Is the North a coveted area or mere 'jungle'?

Even more contentious than upgrading the camps is the government's commitment to returning people to their homes, once the fighting ends. Tamils are deeply suspicious of how the military has depopulated much of the north, known as the Vanni, during its two year campaign and warn that majority Sinhalese could muscle in to what was once a breakaway state under the LTTE, which has fought since 1983 for an independent homeland in the northeast.

Government officials say they aim to resettle 80 percent of displaced Tamils by the end of the year, once the battlefields are demined. A similar program in Sri Lanka's East, where roughly 200,000 were displaced before the military defeated the LTTE in 2007, has already resettled 185,000 people, says Rajiva Wijesinha, head of the government's peace secretariat.

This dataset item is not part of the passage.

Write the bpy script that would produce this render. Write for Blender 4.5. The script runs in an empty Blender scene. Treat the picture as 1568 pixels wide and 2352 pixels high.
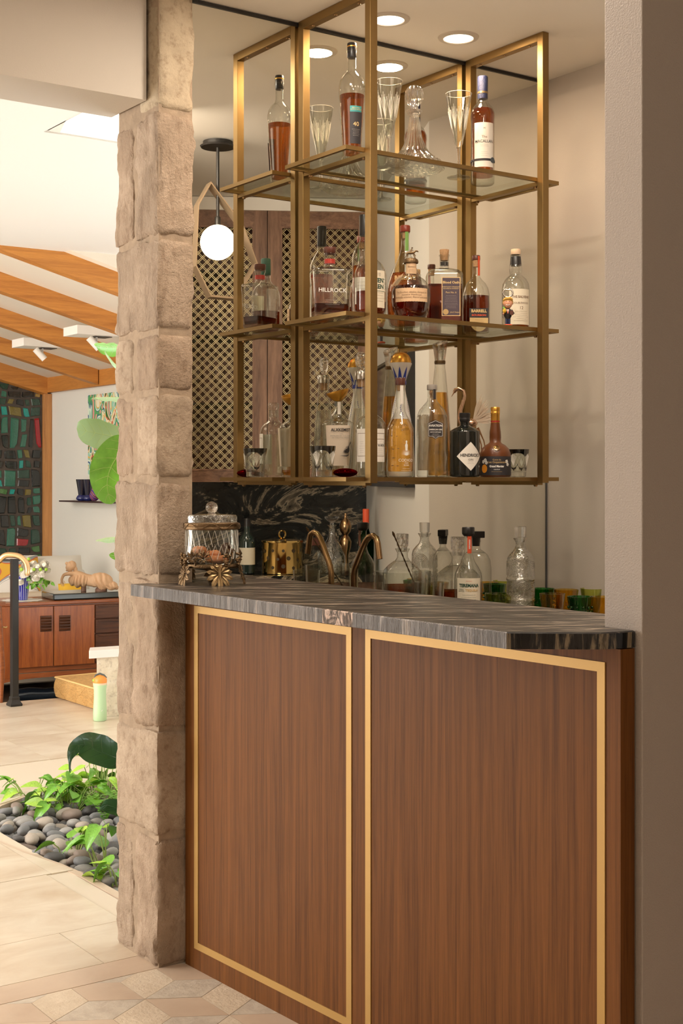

He dismisses the suggestion that migrants covet the undeveloped area. "As far as the Southerners are concerned, the Vanni is the jungle. It's always been seen that way," he says.

Sri Lanka has asked donors to support the resettlement camps. In February, the UN issued a $155 million emergency appeal, of which one-third has been met with pledges. Mr. Buhne says that the UN wants to see the displaced return home as soon as possible and points to the high cost of supplying vast refugee camps.

"It's expensive. You can't keep these people there too long, that's why it's important there are measures put in place really soon to give people the chance to leave these camps," he says.